• Task to carry out: In this exercise, return the whole listing exactly, excluding any images.

• Recorded information:
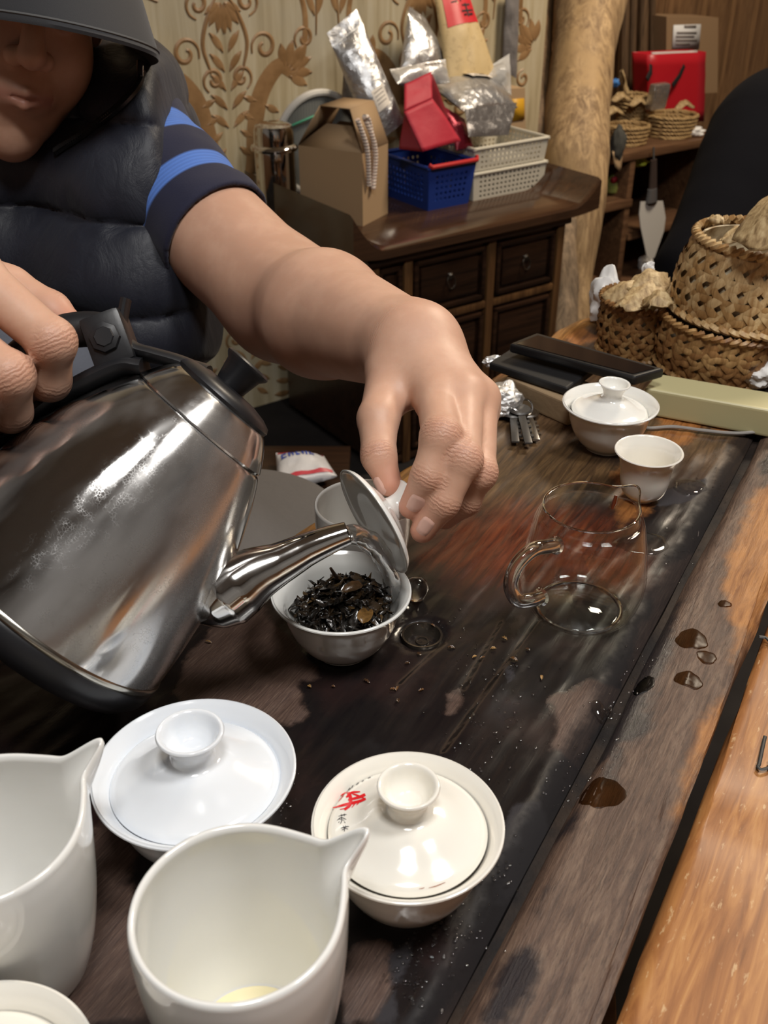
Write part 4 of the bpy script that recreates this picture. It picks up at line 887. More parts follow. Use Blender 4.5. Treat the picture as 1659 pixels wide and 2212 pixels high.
def nail(fn, c, e1, L, Wd, par=man):
    c = onto(fn, c)[0]; n = nrm(sgrad(fn, c)[0]); e1 = nrm(e1-n*np.dot(e1, n)); e2 = np.cross(n, e1); vs, fs = [], []; K = 8
    for i in range(K+1):
        for j in range(K+1):
            a, b_ = 2*i/K-1, 2*j/K-1; x = a*math.sqrt(1-b_*b_/2*.75); y = b_*math.sqrt(1-a*a/2*.75); vs.append(c+e1*x*L/2+e2*y*Wd/2)
    V = onto(fn, np.array(vs), .0); 
    for i in range(K+1):
        for j in range(K+1):
            r = max(abs(2*i/K-1), abs(2*j/K-1)); V[i*(K+1)+j] = V[i*(K+1)+j]+n*(.0007 if r < .95 else -.0004)+ (e1*.0012 if i == K else 0)
    fs = [(i*(K+1)+j, i*(K+1)+j+1, (i+1)*(K+1)+j+1, (i+1)*(K+1)+j) for i in range(K) for j in range(K)]
    o = mesh('fingernail', V, [tuple(reversed(f)) for f in fs], NAIL); into(o, par); return o
def nail_px(ch, k, px, py, L, Wd):
    P, R_ = J(ch[k]); c = march(arm_l, px, py, .58); return nail(arm_l, c, P[3]-P[2], L, Wd)
nail_px(chains, 'index', 897, 1088, .0135, .0125); nail_px(chains, 'middle', 918, 1137, .0140, .0122); 
P_, R_ = J(chains['thumb']); nail(arm_l, P_[3]-CAMR*.007+CAMF*-.004-CAMU*.001, P_[3]-P_[2], .0130, .0115)
AH0 = A(398, 390, 1.06); AHN = nrm(.985*CAMR+.13*CAMU-.10*CAMF)
# polo sleeve and collar
sl_e = nrm(elbow-shoulder); sl_L = np.linalg.norm(elbow-shoulder)
def sleeve_fn(p):
    w = p-shoulder; t = w@sl_e; d = RC(shoulder-sl_e*.02, elbow, .076, .056)(p)
    d = d + .0022*np.sin(fnoise(p, 21, 5, 2)*2.2+t*55) + .0016*fnoise(p, 22, 16, 2)
    d = smin(d, np.linalg.norm(p-(shoulder+CAMU*.01), axis=1)-.070, .03)
    d = smax(d, -((p-AH0)@AHN+.034), .004); d = smax(d, t-(sl_L*.640+.0025*fnoise(p, 9, 6, 1)), .003)
    inner = np.maximum(RC(shoulder, elbow, .071, .0535)(p), -(t-sl_L*.56)); return smax(d, -inner, .002)
pl = NT('polo_cotton'); t_ = pl.attr('st')
def band(a, b_): return pl.math('MULTIPLY', pl.step(t_, a-.006, a+.006), pl.math('SUBTRACT', 1.0, pl.step(t_, b_-.006, b_+.006)))
bd = pl.math('MAXIMUM', band(.18, .30), band(.44, .51))
c = pl.mix(bd, pl.mix(pl.noise(20, 3), (.008, .009, .030), (.012, .013, .040)), (.085, .20, .60))
rib = pl.math('SINE', pl.math('MULTIPLY', t_, 420.0)); c = pl.mix(pl.math('MULTIPLY', bd, pl.math('MULTIPLY_ADD', rib, .14, .14)), c, (.03, .07, .25))
pl.P(Base_Color=c, Roughness=.85, Sheen_Weight=.12); pl.bump(pl.math('ADD', pl.noise(700, 3), pl.math('MULTIPLY', rib, bd)), .25, .0008)
lo_, hi_ = shoulder-.13, shoulder+.13; lo2 = np.minimum(lo_, elbow-.08); hi2 = np.maximum(hi_, elbow+.08)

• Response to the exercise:
Write part 4 of the bpy script that recreates this picture. It picks up at line 887. More parts follow. Use Blender 4.5. Treat the picture as 1659 pixels wide and 2212 pixels high.
def nail(fn, c, e1, L, Wd, par=man):
    c = onto(fn, c)[0]; n = nrm(sgrad(fn, c)[0]); e1 = nrm(e1-n*np.dot(e1, n)); e2 = np.cross(n, e1); vs, fs = [], []; K = 8
    for i in range(K+1):
        for j in range(K+1):
            a, b_ = 2*i/K-1, 2*j/K-1; x = a*math.sqrt(1-b_*b_/2*.75); y = b_*math.sqrt(1-a*a/2*.75); vs.append(c+e1*x*L/2+e2*y*Wd/2)
    V = onto(fn, np.array(vs), .0); 
    for i in range(K+1):
        for j in range(K+1):
            r = max(abs(2*i/K-1), abs(2*j/K-1)); V[i*(K+1)+j] = V[i*(K+1)+j]+n*(.0007 if r < .95 else -.0004)+ (e1*.0012 if i == K else 0)
    fs = [(i*(K+1)+j, i*(K+1)+j+1, (i+1)*(K+1)+j+1, (i+1)*(K+1)+j) for i in range(K) for j in range(K)]
    o = mesh('fingernail', V, [tuple(reversed(f)) for f in fs], NAIL); into(o, par); return o
def nail_px(ch, k, px, py, L, Wd):
    P, R_ = J(ch[k]); c = march(arm_l, px, py, .58); return nail(arm_l, c, P[3]-P[2], L, Wd)
nail_px(chains, 'index', 897, 1088, .0135, .0125); nail_px(chains, 'middle', 918, 1137, .0140, .0122); 
P_, R_ = J(chains['thumb']); nail(arm_l, P_[3]-CAMR*.007+CAMF*-.004-CAMU*.001, P_[3]-P_[2], .0130, .0115)
AH0 = A(398, 390, 1.06); AHN = nrm(.985*CAMR+.13*CAMU-.10*CAMF)
# polo sleeve and collar
sl_e = nrm(elbow-shoulder); sl_L = np.linalg.norm(elbow-shoulder)
def sleeve_fn(p):
    w = p-shoulder; t = w@sl_e; d = RC(shoulder-sl_e*.02, elbow, .076, .056)(p)
    d = d + .0022*np.sin(fnoise(p, 21, 5, 2)*2.2+t*55) + .0016*fnoise(p, 22, 16, 2)
    d = smin(d, np.linalg.norm(p-(shoulder+CAMU*.01), axis=1)-.070, .03)
    d = smax(d, -((p-AH0)@AHN+.034), .004); d = smax(d, t-(sl_L*.640+.0025*fnoise(p, 9, 6, 1)), .003)
    inner = np.maximum(RC(shoulder, elbow, .071, .0535)(p), -(t-sl_L*.56)); return smax(d, -inner, .002)
pl = NT('polo_cotton'); t_ = pl.attr('st')
def band(a, b_): return pl.math('MULTIPLY', pl.step(t_, a-.006, a+.006), pl.math('SUBTRACT', 1.0, pl.step(t_, b_-.006, b_+.006)))
bd = pl.math('MAXIMUM', band(.18, .30), band(.44, .51))
c = pl.mix(bd, pl.mix(pl.noise(20, 3), (.008, .009, .030), (.012, .013, .040)), (.085, .20, .60))
rib = pl.math('SINE', pl.math('MULTIPLY', t_, 420.0)); c = pl.mix(pl.math('MULTIPLY', bd, pl.math('MULTIPLY_ADD', rib, .14, .14)), c, (.03, .07, .25))
pl.P(Base_Color=c, Roughness=.85, Sheen_Weight=.12); pl.bump(pl.math('ADD', pl.noise(700, 3), pl.math('MULTIPLY', rib, bd)), .25, .0008)
lo_, hi_ = shoulder-.13, shoulder+.13; lo2 = np.minimum(lo_, elbow-.08); hi2 = np.maximum(hi_, elbow+.08)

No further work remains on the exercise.